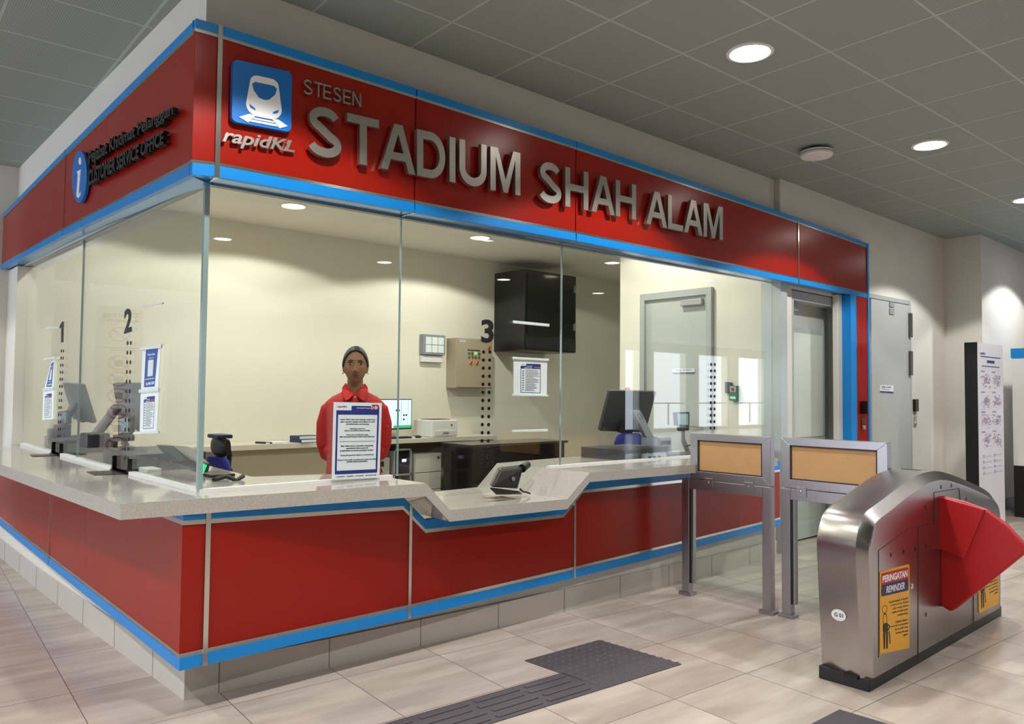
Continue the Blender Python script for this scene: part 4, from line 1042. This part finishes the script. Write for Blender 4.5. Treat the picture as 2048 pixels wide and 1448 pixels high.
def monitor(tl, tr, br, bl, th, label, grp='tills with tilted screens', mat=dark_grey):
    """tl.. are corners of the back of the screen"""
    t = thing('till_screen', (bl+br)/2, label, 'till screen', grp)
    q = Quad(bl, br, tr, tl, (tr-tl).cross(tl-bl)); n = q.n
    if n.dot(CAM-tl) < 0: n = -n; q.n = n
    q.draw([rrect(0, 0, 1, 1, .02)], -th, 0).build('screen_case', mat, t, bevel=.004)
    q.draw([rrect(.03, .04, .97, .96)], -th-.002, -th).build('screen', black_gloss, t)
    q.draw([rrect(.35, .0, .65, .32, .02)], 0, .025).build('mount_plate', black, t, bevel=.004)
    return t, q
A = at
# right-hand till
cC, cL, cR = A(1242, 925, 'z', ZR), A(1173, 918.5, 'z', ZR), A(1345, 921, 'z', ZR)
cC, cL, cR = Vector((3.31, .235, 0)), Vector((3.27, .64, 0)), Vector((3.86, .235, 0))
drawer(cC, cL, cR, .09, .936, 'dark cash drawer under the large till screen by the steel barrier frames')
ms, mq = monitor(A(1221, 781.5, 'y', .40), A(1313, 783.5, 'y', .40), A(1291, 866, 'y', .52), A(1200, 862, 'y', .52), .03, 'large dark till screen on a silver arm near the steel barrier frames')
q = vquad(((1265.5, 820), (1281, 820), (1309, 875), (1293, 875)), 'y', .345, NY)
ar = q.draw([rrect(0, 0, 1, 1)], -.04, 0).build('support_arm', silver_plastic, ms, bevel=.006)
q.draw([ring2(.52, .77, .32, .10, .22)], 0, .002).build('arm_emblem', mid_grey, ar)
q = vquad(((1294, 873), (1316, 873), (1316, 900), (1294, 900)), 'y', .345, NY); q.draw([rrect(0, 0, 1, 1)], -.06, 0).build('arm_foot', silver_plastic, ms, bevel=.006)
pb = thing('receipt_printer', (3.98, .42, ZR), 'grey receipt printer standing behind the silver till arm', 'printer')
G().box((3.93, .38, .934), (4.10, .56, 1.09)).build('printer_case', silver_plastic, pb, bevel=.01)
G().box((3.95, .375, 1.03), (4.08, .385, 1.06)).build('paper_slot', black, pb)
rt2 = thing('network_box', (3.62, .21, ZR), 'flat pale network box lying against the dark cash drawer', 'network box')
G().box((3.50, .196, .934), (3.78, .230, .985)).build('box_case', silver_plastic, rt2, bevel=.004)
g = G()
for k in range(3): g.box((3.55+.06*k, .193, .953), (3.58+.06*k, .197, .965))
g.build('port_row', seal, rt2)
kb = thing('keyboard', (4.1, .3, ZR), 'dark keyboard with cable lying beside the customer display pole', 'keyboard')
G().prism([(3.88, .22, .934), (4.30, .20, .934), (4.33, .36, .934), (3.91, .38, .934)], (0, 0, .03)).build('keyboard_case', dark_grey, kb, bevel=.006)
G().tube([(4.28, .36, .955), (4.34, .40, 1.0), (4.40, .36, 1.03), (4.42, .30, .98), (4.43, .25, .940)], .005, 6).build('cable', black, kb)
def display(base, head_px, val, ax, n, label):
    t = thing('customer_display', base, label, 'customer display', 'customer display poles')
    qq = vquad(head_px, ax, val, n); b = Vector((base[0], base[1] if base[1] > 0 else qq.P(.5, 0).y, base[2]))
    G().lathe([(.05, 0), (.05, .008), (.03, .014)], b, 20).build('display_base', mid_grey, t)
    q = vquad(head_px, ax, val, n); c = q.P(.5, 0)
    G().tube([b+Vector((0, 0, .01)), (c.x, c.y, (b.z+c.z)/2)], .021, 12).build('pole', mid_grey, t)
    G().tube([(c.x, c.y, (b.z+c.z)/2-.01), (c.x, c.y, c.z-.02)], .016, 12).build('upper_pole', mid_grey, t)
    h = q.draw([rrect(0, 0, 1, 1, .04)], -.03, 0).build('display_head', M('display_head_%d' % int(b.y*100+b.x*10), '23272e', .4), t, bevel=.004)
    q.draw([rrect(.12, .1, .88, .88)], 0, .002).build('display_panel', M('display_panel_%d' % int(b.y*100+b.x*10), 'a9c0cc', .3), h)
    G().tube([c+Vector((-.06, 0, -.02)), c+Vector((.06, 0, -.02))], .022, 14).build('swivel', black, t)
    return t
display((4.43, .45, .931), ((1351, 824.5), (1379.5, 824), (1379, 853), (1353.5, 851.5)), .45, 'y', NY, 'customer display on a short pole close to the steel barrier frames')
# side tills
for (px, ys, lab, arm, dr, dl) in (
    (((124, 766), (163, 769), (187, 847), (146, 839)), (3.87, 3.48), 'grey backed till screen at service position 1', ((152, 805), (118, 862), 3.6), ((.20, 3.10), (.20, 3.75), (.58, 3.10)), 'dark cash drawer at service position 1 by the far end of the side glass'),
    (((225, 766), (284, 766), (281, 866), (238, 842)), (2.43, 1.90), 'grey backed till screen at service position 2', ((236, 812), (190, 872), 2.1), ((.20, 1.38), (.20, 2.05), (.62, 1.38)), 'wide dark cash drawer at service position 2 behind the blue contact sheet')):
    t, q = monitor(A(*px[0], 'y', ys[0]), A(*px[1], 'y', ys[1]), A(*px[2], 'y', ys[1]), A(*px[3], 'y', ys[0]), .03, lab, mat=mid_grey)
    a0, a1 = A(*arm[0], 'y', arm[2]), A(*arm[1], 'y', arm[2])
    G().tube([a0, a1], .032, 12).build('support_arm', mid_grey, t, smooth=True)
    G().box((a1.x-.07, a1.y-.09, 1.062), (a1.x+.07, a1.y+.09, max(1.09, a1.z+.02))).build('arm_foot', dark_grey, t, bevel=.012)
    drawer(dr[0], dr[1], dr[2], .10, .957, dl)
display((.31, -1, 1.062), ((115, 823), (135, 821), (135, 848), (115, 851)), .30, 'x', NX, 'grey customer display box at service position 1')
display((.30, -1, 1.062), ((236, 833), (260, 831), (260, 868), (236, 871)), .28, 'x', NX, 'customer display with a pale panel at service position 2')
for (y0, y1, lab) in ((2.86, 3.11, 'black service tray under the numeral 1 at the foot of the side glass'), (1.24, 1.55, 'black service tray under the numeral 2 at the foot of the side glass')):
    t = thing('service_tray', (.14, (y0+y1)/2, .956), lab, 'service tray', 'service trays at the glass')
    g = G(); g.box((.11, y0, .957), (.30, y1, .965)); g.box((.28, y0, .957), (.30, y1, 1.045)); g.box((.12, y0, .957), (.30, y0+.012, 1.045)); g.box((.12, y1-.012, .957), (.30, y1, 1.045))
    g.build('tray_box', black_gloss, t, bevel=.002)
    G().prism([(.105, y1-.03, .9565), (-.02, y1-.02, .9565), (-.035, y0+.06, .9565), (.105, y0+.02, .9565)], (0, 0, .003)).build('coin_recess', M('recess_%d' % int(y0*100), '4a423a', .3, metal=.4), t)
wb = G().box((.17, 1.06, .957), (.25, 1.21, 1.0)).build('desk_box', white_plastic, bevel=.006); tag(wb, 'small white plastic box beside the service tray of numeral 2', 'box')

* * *

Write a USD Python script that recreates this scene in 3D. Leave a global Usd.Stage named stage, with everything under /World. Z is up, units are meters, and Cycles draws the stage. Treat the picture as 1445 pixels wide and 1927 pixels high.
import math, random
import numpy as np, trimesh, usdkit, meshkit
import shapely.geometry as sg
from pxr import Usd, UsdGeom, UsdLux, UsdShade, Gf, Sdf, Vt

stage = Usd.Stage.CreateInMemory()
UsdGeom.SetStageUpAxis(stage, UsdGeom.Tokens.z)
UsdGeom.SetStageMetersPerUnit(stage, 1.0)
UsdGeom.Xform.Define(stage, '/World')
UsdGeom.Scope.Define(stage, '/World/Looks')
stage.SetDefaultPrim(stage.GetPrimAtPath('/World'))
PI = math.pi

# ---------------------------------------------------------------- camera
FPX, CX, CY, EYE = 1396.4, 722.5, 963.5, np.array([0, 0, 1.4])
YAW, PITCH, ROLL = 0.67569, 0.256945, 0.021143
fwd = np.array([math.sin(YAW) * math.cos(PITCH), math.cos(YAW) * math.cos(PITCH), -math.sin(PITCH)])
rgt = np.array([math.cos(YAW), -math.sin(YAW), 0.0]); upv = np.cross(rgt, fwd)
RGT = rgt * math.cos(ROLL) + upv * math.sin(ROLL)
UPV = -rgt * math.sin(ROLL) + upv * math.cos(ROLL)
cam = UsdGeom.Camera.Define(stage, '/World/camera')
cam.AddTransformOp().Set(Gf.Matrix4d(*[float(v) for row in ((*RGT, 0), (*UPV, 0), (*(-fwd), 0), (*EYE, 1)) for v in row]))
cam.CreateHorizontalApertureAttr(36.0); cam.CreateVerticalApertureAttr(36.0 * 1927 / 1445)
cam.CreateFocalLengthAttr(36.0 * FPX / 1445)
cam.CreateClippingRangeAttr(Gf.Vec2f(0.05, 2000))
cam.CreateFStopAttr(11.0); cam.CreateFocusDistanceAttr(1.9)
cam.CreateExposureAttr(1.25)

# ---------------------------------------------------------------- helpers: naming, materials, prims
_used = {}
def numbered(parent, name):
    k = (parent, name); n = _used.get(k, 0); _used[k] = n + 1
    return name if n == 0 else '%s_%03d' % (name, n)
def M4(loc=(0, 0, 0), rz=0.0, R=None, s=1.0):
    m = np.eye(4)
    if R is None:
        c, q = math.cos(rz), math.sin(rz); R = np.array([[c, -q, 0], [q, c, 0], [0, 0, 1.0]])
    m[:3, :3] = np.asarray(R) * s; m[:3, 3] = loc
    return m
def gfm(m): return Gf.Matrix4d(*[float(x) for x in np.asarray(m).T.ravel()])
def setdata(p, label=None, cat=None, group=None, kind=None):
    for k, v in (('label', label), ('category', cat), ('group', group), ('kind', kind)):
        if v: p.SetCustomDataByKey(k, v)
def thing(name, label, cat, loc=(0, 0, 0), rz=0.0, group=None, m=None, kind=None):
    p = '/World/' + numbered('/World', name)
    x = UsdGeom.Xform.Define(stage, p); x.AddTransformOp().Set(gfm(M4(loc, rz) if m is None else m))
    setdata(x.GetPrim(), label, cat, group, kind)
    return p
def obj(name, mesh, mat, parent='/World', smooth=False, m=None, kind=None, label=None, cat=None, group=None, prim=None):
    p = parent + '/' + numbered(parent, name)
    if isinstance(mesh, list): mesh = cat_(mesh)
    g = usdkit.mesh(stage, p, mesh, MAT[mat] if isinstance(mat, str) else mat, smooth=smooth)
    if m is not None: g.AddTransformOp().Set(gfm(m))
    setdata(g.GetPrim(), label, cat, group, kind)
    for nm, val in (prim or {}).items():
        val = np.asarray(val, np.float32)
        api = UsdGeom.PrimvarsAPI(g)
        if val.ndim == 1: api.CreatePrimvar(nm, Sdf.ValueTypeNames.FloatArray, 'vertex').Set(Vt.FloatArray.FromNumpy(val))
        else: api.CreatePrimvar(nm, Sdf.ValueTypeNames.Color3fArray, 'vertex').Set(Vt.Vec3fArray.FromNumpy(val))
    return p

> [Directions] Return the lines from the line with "Write a USD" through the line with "from pxr import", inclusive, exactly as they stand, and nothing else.

> [Response to this exercise]
Write a USD Python script that recreates this scene in 3D. Leave a global Usd.Stage named stage, with everything under /World. Z is up, units are meters, and Cycles draws the stage. Treat the picture as 1445 pixels wide and 1927 pixels high.
import math, random
import numpy as np, trimesh, usdkit, meshkit
import shapely.geometry as sg
from pxr import Usd, UsdGeom, UsdLux, UsdShade, Gf, Sdf, Vt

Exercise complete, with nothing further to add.